Earlier this week, the Supreme Court heard oral arguments in a case of a Colorado website developer who is refusing to offer their services to gay couples because she argues it violates her religious beliefs.

Christopher Riano, chair of the LGBTQ Law Section at the New York State Bar Association, told Capital Tonight that there is “no question that any law that protects a community that’s within the anti-discrimination spectrum could be affected by this case.”

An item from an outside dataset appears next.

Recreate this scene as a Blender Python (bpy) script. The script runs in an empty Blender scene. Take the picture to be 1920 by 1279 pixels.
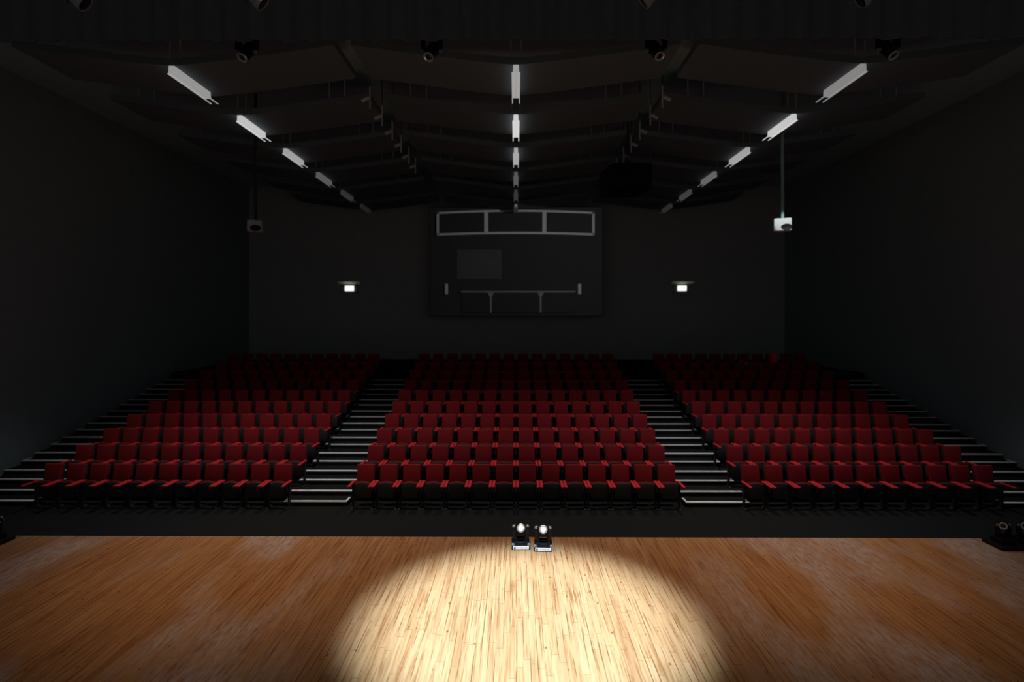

The case, 303 Creative LLC v. Elenis, involves Lorie Smith, owner of a graphic design firm, who wanted to expand her business to offer wedding websites but did not want to design websites for same-sex couples as it goes against her religious beliefs. Colorado law prohibits a business that is open to the public from discriminating against people for their sexual orientation among other characteristics. Smith challenged the law, and the case has worked its way to the Supreme Court.

A 2018 Supreme Court case, Masterpiece Cakeshop v. Colorado Civil Rights Commission, also challenged the Colorado statute. In that case, the Supreme Court ruled that the commission violated the cake shop owner’s right to religious freedom but stopped short of ruling on anti-discrimination laws.

The New York State Bar Association submitted an amicus brief in support of the respondents in the Elenis case, arguing that anti-discrimination laws have historical roots to 16th Century English common law and that the court “would not tolerate a business owner proclaiming in the name of free speech or free expression that its business is open to whites only. Nor should it tolerate a business owner communicating to the public that only one man and one woman may use its wedding services.”

In New York, the state’s Human Rights Law prohibits discrimination based on a number of characteristics. The law has been extended to cover sexual orientation and gender expression in the last twenty years with the Sexual Orientation Non-Discrimination Act in 2002 and its gender expression counterpart in 2019.